Durante a trajetória da equipe de soldados e da jovem Shosanna (onde tema da vingança retorna novamente ao dilema da Noiva em Kill Bill que encontra reflexo aqui, com a moça que viu sua família massacrada pelos nazistas, e agora prepara uma revanche à altura), como não poderia deixar de ser, o diretor faz pequenas, mas pouco sutis referências sobre sua obra e o valor artístico dela – coisa que nem é lá uma surpresa, uma vez que as divulgações do “novo filme de Quentin Tarantino” parte primeiramente de uma aclamação própria dele, já determinando, de imediato, uma expectativa em volta dum projeto. Com Bastardos Inglórios ele vai além na arrogância costumeira ao estimá-lo como sua obra-prima (como bem deixa claro o diálogo final), que acaba respingando nos aspectos do filme, já que os personagens acabam encarnando estereótipos tamanha a sua unidimensionalidade, tanto os odiáveis membros do Reich quanto os justiceiros inglórios que titulam o filme. Tarantino consegue até disfarçar bem a superficialidade de suas caricaturas, primeiro porque ele sabe muito bem o que queremos ver a partir delas, e segundo, seus diálogos e a segura direção de atores conseguem conferir uma elegância aos papeis. Mas sabemos que é só aquilo lá.
E seria difícil falar de Bastardos Inglórios sem chegar nas interpretações de um elenco que batalha para roubar a cena. Brad Pitt, que já tinha demonstrado uma veia cômica potente em trabalhos anteriores, vive Aldo como um tipo machão quase histriônico, sustentado pelas falas espirituosas e boas sacadas textuais que saem de sua boca. Mas quem toma o filme pra si, indubitavelmente, é Christoph Waltz (chega até a ser repetição elogiar a performance do ator quando se fala sobre a obra em questão, mas é inevitável), sob a pele do sádico Coronel Hans Landa, ou “Caçador de Judeus”, como a alcunha permite.
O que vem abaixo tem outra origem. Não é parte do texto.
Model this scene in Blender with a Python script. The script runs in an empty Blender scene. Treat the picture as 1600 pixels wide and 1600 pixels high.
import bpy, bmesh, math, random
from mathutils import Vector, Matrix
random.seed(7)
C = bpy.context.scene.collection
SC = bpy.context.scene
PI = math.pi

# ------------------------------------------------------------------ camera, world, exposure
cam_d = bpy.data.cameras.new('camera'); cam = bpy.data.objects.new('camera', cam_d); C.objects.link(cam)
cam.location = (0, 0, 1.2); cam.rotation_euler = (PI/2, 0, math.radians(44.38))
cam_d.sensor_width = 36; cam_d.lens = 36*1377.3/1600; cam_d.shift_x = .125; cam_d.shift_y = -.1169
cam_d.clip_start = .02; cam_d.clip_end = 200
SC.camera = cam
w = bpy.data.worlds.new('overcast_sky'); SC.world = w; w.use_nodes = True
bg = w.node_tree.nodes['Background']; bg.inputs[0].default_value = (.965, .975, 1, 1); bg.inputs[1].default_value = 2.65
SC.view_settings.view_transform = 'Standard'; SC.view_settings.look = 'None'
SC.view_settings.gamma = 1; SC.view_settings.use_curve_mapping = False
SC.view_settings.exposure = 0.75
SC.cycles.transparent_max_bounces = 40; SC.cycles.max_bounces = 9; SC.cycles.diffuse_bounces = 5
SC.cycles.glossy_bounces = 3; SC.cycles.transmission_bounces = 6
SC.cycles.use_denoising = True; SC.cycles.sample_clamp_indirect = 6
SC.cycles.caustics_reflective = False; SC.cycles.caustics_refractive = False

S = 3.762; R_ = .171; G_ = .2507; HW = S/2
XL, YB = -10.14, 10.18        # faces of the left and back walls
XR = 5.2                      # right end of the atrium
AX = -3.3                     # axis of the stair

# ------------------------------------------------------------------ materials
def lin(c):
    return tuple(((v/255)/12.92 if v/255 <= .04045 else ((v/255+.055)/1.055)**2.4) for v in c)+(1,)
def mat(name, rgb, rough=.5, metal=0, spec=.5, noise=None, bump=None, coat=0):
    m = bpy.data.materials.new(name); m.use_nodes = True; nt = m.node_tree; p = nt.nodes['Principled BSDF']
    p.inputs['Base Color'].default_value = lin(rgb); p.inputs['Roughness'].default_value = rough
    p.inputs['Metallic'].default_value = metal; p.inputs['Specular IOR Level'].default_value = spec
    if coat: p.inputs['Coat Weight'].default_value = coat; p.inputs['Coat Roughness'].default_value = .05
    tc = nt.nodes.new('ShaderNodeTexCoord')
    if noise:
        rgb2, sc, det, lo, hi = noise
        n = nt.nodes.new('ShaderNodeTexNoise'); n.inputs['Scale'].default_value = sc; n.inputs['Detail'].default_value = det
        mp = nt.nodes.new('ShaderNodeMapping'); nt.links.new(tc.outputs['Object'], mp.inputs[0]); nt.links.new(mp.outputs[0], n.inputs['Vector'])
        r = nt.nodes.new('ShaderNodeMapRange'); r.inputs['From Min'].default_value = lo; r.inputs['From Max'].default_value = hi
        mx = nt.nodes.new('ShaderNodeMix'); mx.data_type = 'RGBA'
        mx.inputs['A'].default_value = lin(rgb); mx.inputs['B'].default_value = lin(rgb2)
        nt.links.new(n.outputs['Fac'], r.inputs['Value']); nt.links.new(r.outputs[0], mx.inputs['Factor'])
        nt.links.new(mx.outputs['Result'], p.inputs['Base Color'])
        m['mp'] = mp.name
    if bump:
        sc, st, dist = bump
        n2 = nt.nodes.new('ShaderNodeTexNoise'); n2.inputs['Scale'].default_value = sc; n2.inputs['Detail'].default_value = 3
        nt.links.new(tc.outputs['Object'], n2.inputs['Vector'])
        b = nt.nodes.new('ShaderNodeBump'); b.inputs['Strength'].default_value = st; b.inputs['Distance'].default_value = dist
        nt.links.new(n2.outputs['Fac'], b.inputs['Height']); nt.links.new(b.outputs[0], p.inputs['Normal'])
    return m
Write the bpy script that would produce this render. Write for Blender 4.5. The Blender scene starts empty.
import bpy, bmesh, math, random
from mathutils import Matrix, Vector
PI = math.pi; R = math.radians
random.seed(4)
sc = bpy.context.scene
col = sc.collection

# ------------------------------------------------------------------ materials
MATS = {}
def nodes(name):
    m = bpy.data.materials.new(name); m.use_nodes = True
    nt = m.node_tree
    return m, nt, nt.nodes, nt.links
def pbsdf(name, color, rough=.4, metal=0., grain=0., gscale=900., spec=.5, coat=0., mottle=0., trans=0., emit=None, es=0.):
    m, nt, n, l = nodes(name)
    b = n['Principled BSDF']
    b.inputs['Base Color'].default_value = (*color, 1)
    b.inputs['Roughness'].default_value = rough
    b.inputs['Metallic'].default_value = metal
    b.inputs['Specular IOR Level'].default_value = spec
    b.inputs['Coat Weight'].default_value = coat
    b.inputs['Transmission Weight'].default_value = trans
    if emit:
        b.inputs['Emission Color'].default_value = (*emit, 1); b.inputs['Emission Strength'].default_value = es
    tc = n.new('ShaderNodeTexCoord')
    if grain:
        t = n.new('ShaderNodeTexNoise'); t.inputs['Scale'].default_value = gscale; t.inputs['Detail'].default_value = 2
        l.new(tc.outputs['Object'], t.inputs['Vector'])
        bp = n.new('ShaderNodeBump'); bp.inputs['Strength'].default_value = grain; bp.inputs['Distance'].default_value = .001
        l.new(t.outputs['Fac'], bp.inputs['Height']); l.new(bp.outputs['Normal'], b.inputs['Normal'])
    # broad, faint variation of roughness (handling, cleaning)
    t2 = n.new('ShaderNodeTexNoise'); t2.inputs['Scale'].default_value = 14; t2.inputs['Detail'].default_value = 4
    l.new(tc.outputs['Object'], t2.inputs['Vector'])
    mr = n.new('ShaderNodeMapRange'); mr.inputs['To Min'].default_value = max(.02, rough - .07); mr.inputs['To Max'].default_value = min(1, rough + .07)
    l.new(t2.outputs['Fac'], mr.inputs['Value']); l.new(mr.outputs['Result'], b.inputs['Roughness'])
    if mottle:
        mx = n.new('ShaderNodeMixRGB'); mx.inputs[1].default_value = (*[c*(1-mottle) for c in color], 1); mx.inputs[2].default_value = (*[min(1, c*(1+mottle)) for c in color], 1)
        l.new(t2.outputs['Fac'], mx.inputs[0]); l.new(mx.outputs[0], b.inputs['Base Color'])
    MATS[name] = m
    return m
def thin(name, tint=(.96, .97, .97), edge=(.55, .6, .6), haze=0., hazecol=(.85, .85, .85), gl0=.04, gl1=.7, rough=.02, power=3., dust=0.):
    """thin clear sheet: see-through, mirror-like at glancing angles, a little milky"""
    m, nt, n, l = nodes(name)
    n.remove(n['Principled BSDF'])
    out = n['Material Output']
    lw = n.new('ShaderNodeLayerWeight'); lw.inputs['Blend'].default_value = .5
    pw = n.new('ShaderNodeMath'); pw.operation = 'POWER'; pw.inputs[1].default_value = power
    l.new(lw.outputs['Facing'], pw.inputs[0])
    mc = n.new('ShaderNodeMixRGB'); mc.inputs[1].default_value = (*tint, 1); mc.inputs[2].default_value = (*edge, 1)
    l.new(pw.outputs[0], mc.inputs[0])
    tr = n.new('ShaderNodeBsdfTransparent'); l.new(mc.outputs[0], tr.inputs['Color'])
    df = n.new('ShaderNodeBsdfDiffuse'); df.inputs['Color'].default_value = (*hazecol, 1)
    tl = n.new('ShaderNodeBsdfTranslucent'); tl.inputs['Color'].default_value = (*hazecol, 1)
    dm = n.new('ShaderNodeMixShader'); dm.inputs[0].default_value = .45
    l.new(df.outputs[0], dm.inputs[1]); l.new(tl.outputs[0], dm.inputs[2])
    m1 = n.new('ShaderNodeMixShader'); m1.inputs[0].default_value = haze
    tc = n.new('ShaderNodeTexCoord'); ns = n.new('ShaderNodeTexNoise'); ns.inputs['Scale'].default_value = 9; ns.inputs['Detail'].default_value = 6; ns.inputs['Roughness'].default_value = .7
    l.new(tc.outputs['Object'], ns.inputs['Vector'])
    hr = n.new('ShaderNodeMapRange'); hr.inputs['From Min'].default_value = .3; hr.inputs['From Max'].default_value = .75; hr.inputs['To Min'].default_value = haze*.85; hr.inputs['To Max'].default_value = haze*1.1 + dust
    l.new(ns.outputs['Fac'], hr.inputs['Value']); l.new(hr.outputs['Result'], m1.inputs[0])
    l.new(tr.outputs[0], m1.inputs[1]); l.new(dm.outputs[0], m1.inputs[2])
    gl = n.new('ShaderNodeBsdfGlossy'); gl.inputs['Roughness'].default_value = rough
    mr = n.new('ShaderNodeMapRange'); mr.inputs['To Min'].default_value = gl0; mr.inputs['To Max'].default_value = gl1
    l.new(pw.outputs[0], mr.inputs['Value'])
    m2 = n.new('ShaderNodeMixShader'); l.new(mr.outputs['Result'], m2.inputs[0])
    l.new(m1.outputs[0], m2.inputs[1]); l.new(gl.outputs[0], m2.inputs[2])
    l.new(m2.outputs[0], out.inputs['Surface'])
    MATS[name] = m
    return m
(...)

Seu desempenho na construção de um sujeito tão cínico, tão sarcástico e tão centrado desperta uma empatia no público, transformando-o naquela espécie de crápula ao qual ansiamos pelo sofrimento, mas jamais despercebemos sua magnética presença em cena.
De fato, o apuro estilístico de Bastardos Inglórios se sobressai ao seu argumento, por mais original que ele seja, só que estamos falando de Quentin Tarantino, um cara que, acima de tudo, consegue assegurar uma expectativa em torno do desencadeamento dos eventos, das soluções do roteiro e das resoluções da cena, e isso é atestado desde a primeira cena onde ocorre a referida chacina à família de Shosanna; a maior parte se situa na geometria espacial de uma mesa, onde dois homens conversam sobre tudo, disfarçam de alguma maneira seus objetivos, enquanto a tensão se confecciona apenas com o trabalho de câmera e a potência dos diálogos. Um momento repetido várias e várias vezes em torno da trama e da ansiedade que provoca, até atingir o pico no desfecho de ambas as vinganças; é um filme que alimenta a expectativa em volta de si, mas de todos os aparatos que o completam, seja pela figura onipresente de seu realizador ou pelos resultados artísticos que atinge, mesmo ostentando toda presunção do mundo. É um filme de Tarantino no fim das contas.